A bacia, na qual predomina a agricultura familiar, com 26 mil minifúndios, concentra milhões de porcos, aves e bovinos. Seus excrementos, se acumulados na represa, provocariam um excesso de nutrientes, e a consequente proliferação de plantas aquáticas, que, ao apodrecerem, retirariam oxigênio das águas. É o fenômeno da eutrofização, explicou Cícero Bley, superintendente de Energias Renováveis de Itaipu. “A contaminação por resíduos orgânicos é mais comum do que a de agrotóxicos” e em alguns casos obriga que seja feita limpeza permanente nas represas, acrescentou.
A renovação da água na represa demora cerca de 30 dias, o que agrava a preocupação. No rio Madeira, no Estado de Rondônia, onde acabam de entrar em operação as hidrelétricas de Santo Antônio e Jirau, bastam dois ou três dias, comparou Domingo Fernandez, pesquisador responsável de fauna itícola em Itaipu. Por isso, o saneamento e o reflorestamento de sua margem são necessidades evidentes para manter produtiva a água da bacia. Dentro do programa CAB foram plantadas mais de 24 milhões de árvores ao redor da represa.
As iniciativas seguem uma metodologia que também é fundamental e que ampliou a atuação para toda a bacia afetada, “porque a natureza se organiza por bacias”, destacou Friedrich. O modelo se fundamenta na responsabilidade compartilhada, envolvendo todos os atores locais, desde órgãos públicos e privados até a sociedade civil e as universidades, e na participação comunitária, em uma espécie de “democracia direta”.
Para isso foram formados comitês gestores nos 29 municípios, que incluem, em média, 57 representantes de variados setores, após numerosas reuniões de sensibilização e discussão dos problemas.
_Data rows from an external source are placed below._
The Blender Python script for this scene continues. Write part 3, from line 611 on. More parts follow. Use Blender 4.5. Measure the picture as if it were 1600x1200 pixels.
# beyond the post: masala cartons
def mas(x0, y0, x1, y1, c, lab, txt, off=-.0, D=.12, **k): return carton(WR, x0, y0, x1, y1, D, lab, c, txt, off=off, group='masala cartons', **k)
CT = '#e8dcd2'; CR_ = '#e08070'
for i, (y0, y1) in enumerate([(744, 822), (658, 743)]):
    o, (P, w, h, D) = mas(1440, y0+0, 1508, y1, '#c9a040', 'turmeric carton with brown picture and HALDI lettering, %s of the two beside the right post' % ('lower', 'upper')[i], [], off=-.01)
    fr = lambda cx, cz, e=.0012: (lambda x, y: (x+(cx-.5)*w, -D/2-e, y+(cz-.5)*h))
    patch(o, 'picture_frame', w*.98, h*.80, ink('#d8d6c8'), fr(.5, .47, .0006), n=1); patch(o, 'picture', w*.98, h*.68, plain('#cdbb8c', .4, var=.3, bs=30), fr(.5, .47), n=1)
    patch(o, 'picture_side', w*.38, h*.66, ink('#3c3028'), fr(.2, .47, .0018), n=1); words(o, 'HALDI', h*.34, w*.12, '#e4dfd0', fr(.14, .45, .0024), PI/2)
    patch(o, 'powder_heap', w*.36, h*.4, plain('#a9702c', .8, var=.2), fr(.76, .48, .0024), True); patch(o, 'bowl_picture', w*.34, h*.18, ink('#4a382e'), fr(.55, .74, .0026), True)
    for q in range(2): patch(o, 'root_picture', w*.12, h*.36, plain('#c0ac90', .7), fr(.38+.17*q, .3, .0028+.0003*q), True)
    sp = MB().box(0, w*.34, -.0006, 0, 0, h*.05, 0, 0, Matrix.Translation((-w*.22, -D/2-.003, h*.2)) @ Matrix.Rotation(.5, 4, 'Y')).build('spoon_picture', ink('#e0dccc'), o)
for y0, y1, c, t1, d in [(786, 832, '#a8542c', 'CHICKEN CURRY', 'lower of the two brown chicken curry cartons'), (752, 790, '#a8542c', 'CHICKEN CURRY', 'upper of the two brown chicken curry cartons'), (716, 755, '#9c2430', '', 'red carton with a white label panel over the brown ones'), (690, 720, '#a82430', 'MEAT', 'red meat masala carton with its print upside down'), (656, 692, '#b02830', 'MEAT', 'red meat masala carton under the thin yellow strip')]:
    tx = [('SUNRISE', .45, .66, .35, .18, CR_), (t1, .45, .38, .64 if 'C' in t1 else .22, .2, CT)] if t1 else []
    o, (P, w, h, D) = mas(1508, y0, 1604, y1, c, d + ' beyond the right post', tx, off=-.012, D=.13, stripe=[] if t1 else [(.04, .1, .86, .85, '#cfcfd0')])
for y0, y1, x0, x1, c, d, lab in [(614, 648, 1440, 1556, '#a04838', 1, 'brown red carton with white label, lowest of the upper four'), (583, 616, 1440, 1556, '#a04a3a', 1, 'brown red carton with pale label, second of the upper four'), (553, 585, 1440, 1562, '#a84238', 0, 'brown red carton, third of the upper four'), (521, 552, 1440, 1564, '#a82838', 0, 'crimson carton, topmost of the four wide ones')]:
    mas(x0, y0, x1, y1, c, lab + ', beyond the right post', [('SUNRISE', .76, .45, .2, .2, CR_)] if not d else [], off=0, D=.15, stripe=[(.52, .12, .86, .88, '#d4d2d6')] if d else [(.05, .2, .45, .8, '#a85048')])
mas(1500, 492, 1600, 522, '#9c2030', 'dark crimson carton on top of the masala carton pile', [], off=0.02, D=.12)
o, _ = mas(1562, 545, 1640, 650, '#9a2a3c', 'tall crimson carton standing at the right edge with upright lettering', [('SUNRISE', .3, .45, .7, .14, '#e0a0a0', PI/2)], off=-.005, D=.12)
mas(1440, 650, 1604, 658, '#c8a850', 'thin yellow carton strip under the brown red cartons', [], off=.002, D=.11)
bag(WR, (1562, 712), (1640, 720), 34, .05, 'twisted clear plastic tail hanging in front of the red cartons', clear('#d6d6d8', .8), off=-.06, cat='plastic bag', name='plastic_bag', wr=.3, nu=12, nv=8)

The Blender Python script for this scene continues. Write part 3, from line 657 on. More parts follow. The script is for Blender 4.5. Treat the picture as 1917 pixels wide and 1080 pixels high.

Os chamados Pactos das Águas, que são compromissos comunitários assinados com cerimônia, impulsionam o desenho e a execução coletiva de planos e projetos.
Essas iniciativas traçam um bom caminho, mas estão longe de redimir a dívida social de Itaipu, segundo Aluizio Palmar, fundador do Centro de Direitos Humanos e Memória Popular e ex-secretário de Meio Ambiente e Comunicação de Foz do Iguaçu, município brasileiro onde está instalada a hidrelétrica binacional.
A construção do megaprojeto, entre 1975 e 1983, deslocou famílias camponesas, que muitas vezes careciam de títulos de propriedade para obter indenizações, e multiplicou as favelas e os índices de violência em Foz do Iguaçu, recordou Palmar. As compensações financeiras beneficiam principalmente as prefeituras, que as usam em sedes de luxo e atrações turísticas e quase nada destinam para atender as necessidades da população, lamentou.
De todo modo, o quadro de Itaipu contrasta com o de outras bacias brasileiras, especialmente a do rio São Francisco, cuja revitalização é um clamor nacional e que conta com um incipiente programa, coordenado pelo Ministério do Meio Ambiente. Cinco grandes hidrelétricas, com potência conjunta de 10.827 megawatts (77% de Itaipu), aproveitam suas cada dia mais escassas águas no interior do nordeste brasileiro.
Seu maior trecho cruza esta região semiárida e, além das secas, o São Francisco sofre sedimentação e contaminação por atividades humanas, como o desmatamento de suas margens, lançamento de esgoto urbano não tratado e vários projetos agrícolas irrigados com suas águas.